Когда видишь самых близких своих павшими жертвой во имя веры, то поневоле станешь агрессивным; своей победой христианство обязано своим гонителям.

Аскетизм не есть специфическая черта христианства – Шопенгауэр тут заблуждался; аскетизм просто врастал в христианство – повсюду, где и без христианства имеется аскетизм.

Ипохондрическое христианство, все эти зверские муки и пытки совести, точно так же есть только продукт определенной почвы, на которой пустили корни христианские ценности – это отнюдь не само христианство. Христианство впитывало в себя всевозможные хвори худосочных почв, и упрекнуть его можно разве лишь в том, что оно не умело сопротивляться заразе. Но именно в этом и есть его сущность: христианство – это тип декаданса.
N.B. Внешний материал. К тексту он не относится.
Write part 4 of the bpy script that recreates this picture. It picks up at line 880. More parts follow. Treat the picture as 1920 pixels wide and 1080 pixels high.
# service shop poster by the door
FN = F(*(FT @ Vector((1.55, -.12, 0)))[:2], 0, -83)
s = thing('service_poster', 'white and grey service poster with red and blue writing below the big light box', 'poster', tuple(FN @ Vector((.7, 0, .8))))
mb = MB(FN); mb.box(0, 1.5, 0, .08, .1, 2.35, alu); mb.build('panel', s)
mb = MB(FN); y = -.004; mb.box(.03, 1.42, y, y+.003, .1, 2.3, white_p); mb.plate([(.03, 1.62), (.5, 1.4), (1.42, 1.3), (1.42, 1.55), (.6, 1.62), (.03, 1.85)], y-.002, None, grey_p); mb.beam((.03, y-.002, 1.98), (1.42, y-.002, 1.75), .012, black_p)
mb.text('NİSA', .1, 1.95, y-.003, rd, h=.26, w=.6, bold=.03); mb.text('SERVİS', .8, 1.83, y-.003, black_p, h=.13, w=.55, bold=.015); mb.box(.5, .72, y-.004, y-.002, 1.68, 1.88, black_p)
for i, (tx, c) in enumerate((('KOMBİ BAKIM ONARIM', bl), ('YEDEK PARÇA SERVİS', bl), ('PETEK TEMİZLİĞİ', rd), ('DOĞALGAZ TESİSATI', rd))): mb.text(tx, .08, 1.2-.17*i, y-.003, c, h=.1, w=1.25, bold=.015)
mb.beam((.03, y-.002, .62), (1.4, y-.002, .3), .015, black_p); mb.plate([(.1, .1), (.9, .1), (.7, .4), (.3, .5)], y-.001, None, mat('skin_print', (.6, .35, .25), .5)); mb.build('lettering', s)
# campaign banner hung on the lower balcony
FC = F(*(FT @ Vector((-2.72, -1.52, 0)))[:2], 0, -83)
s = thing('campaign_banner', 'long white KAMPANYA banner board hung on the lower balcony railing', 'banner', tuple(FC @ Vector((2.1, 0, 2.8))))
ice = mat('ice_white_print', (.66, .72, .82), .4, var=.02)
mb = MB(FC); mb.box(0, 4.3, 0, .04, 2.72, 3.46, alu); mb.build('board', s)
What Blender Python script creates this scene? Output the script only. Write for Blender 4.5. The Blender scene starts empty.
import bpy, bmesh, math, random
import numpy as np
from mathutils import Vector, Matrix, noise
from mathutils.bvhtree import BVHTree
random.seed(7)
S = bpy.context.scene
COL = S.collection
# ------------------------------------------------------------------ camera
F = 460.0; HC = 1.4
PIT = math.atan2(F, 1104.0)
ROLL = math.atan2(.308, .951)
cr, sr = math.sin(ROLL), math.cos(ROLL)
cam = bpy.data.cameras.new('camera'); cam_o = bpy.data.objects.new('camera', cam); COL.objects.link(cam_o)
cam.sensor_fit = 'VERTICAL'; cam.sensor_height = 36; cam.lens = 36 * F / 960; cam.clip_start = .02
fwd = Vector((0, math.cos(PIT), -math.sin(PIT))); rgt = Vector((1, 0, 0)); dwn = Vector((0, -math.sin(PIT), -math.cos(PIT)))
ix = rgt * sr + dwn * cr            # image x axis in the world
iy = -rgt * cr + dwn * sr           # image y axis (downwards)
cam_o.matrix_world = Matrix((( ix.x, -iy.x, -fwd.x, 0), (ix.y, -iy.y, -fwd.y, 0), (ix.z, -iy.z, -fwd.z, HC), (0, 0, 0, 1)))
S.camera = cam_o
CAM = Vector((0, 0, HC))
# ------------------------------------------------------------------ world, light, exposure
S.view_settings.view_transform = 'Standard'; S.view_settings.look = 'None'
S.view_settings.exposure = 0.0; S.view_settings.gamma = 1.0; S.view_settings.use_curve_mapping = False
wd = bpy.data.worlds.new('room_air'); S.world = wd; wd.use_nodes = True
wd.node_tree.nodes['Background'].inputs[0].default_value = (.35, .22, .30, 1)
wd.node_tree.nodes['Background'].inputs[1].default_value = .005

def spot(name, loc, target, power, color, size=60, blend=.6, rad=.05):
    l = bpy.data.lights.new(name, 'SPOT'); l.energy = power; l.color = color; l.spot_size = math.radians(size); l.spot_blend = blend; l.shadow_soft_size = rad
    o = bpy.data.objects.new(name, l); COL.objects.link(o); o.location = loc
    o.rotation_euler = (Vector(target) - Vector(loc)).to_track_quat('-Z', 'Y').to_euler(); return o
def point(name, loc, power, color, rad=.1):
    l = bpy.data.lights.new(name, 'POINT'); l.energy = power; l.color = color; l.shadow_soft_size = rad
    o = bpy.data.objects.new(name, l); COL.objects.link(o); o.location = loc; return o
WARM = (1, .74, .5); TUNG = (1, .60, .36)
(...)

175. Реалией, на которой могло воздвигнуться христианство, была маленькая еврейская семья диаспоры, с ее теплом и нежностью, с ее неслыханной, да возможно, и непонятной для всей римской империи готовностью помочь, вступиться друг за друга, с ее скрытой, рядящейся в одеяния смирения гордостью «избранного народа», с ее сокровеннейшим и без всякой зависти отказом от всего, что наверху, от всякого внешнего блеска и самоценной силы. Распознать в этом силу, понять, что это блаженное состояние может перекидываться и на других, оказаться соблазнительным и заразным и для язычников – в этом и есть гениальность Павла: использовать этот кладезь скрытой энергии, умного счастья для создания «иудейской церкви свободного вероисповедания», использовать весь иудейский опыт и навык общинного самосохранения в условиях иноземного владычества, да и иудейскую пропаганду – именно в этом угадал он свою миссию. Ибо то, что он увидел перед собою, был абсолютно аполитичный и задвинутый на обочину разряд маленьких людей – с их искусством утверждаться и пробиваться в жизни, взращенном на некотором числе добродетелей, сводившихся к добродетели одного-единственного смысла («Средство сохранения и возвышения определенной разновидности человека»).

Из маленькой иудейской общины берет начало и принцип «любви»: здесь под золой смирения и бедности тлеет более страстная душа – не греческая, не индийская и уж тем паче не германская. Песнь во славу любви, Павлом сочиненная, не имеет в себе ничего христианского, – это иудейское раздувание вечного пламени, семитского по происхождению. Если в психологическом отношении христианство чего-то существенного и достигло, так это повышения температуры души в тех более холодных и благородных расах, которые в ту пору были наверху; это было открытие – что даже самая убогая жизнь может стать богатой и бесценной благодаря такому вот повышению температуры…

Само собой разумеется, что такой переход не мог произойти в отношении господствующих сословий: иудеи и христиане обоюдно отличались дурными манерами, – а сила и страстность души при плохих манерах обычно действуют отталкивающе и вызывают чуть ли не отвращение. (Я эти дурные манеры прямо-таки вижу, когда читаю Новый Завет.) Чтобы почувствовать в этом притягательность, нужно было ощутить сродство униженности и нищеты с говорящим здесь типом низшего народа… Это, кстати, вернейший способ узнать, есть ли у человека хоть толика классического вкуса – проверить, как он относится к Новому Завету (сравни Тацита): кого это чтение не возмутит, кто не испытает при этом искренне и глубоко нечто вроде foede superstitio[78], словно от соприкосновения с чем-то, от чего немедленно хочется отдернуть руку из боязни запачкаться, – тому не ведомо, что есть классическое. «Крест» надо воспринимать, как Гёте.